Critical Accounting Policies Use of Estimates The preparation of financial statements in accordance with accounting principles generally accepted in the United States requires management to make estimates and assumptions that affect the reported amounts of assets and liabilities and disclosure of contingent assets and liabilities at the date of the financial statements and the reported amounts of revenues and expenses during the reporting periods. Significant estimates made by management include, but are not limited to the realization of accounts receivables. Actual results will differ from these estimates. Present below are those accounting policies that we believe require subjective and complex judgments that could affect reported results: Allocation of operating expenses between continuing and discontinued operations- Our operating expenses from continuing operations consists of expenses we incur based on our current activities, which are identifying strategic transactions and costs associated with being a publicly traded company. We used judgment in determining the nature of our expenses associated with our efforts similar to our current activity and those devoted to our operations in China.

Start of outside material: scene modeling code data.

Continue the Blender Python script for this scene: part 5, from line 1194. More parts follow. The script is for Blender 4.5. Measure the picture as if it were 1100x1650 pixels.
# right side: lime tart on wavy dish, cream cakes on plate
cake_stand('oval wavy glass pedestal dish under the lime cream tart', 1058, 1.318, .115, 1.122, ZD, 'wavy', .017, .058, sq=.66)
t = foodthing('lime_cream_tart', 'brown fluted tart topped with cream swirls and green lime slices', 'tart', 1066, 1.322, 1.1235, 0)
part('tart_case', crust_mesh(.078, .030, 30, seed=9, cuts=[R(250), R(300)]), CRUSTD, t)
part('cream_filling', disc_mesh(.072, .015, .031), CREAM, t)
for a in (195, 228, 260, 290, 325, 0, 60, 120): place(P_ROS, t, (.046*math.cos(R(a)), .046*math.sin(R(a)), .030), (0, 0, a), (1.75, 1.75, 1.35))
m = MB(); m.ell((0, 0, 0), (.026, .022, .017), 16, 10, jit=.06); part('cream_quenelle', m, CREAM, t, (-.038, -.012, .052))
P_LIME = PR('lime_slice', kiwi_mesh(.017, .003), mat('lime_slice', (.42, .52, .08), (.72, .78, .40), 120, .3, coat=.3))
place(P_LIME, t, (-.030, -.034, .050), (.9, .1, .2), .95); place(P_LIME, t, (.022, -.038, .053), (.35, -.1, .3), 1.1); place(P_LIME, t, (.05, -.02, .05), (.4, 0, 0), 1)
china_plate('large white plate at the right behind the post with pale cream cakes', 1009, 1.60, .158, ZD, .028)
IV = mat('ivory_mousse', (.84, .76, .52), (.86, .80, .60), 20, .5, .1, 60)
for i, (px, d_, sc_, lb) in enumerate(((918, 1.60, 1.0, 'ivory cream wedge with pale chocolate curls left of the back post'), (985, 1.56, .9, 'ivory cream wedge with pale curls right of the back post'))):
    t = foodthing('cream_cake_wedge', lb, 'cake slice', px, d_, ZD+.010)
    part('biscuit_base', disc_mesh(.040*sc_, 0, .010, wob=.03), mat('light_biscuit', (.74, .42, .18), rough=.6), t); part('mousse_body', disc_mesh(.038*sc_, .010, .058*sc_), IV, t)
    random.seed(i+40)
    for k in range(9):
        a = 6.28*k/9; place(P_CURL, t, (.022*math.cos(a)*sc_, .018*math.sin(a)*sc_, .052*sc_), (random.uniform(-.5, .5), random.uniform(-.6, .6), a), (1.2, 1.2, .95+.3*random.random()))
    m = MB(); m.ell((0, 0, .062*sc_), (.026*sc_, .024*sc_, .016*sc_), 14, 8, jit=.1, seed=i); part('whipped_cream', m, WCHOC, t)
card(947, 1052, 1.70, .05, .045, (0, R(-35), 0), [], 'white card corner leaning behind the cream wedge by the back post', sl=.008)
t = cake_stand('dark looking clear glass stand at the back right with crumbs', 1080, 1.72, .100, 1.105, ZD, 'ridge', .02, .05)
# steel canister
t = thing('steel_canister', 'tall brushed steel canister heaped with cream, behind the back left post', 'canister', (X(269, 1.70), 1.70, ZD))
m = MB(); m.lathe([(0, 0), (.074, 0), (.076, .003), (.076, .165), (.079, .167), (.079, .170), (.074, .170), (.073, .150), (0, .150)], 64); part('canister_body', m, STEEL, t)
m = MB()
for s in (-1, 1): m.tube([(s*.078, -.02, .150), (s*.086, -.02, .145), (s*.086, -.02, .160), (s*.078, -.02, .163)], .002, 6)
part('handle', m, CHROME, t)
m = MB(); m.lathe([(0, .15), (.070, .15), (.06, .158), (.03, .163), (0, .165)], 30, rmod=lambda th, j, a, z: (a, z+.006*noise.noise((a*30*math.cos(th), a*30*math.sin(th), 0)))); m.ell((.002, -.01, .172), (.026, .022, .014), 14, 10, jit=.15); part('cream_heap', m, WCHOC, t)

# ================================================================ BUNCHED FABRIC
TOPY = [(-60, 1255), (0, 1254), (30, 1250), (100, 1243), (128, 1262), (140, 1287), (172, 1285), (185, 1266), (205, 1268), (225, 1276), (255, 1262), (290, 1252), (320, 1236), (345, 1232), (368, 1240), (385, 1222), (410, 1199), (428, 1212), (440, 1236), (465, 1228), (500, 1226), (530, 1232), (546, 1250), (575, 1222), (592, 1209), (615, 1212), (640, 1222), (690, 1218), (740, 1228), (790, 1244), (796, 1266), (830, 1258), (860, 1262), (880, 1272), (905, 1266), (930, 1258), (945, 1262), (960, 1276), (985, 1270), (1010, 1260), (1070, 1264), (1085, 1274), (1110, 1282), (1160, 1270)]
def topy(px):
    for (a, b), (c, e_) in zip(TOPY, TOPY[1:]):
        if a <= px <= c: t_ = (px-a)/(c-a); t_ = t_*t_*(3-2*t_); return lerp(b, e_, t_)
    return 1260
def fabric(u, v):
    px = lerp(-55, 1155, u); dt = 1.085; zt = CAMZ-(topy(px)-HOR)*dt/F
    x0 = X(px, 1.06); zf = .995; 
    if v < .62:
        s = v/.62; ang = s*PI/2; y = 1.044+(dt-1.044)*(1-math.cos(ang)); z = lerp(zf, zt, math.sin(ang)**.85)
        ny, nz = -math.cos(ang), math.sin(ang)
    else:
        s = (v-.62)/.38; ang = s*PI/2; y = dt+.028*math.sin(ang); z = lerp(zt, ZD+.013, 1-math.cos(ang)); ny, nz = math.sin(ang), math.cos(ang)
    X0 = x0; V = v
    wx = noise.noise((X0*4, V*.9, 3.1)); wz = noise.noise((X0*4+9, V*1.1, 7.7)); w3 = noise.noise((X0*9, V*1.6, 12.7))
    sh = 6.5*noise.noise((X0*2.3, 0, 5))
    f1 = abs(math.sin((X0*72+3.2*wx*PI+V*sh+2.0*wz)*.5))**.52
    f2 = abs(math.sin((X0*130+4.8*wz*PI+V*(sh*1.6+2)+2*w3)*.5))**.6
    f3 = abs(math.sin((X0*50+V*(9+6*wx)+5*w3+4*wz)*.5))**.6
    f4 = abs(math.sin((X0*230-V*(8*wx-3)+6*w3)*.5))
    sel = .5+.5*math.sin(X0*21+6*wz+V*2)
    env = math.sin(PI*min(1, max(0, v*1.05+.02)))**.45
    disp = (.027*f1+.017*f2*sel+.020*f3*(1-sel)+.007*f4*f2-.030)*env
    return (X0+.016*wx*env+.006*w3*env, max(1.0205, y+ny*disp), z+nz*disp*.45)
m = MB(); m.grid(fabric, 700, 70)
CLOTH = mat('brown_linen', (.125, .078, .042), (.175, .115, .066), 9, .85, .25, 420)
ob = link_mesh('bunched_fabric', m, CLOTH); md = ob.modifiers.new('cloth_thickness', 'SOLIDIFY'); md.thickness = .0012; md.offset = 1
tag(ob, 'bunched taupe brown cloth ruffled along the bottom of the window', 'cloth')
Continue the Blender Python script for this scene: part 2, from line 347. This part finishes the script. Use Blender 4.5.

Income Tax We account for income taxes under the asset and liability approach for the financial accounting and reporting of income taxes. Deferred taxes are recorded based upon the tax impact of items affecting financial reporting and tax filings in different periods. A valuation allowance is provided against net deferred tax assets when we determine realization is not currently judged to be more likely than not.

We follow the provisions of the Financial Accounting Standards Board Accounting Standards Codification ("ASC") No. 740, Income Taxes ("ASC 740"). ASC 740 contains a two-step approach to recognizing and measuring uncertain tax positions. The first step is to evaluate the tax position for recognition purposes by determining if the weight of available evidence indicates it is more likely than not that the position will be sustained on audit, including resolution of related appeals or litigation processes, if any. The second step is to measure the tax benefit as the largest amount which is more than 50% likely of being realized upon ultimate settlement. We consider many factors when evaluating and estimating its tax positions and tax benefits, which may require periodic adjustments and which may not accurately anticipate actual outcomes.

Accordingly, we report a liability for unrecognized tax benefits resulting from the uncertain tax positions taken or expected to be taken on a tax return and recognizes interest and penalties, if any, related to uncertain tax positions as an as interest expense.

12--------------------------------------------------------------------------------Impact of Recently Issued Accounting Standards None.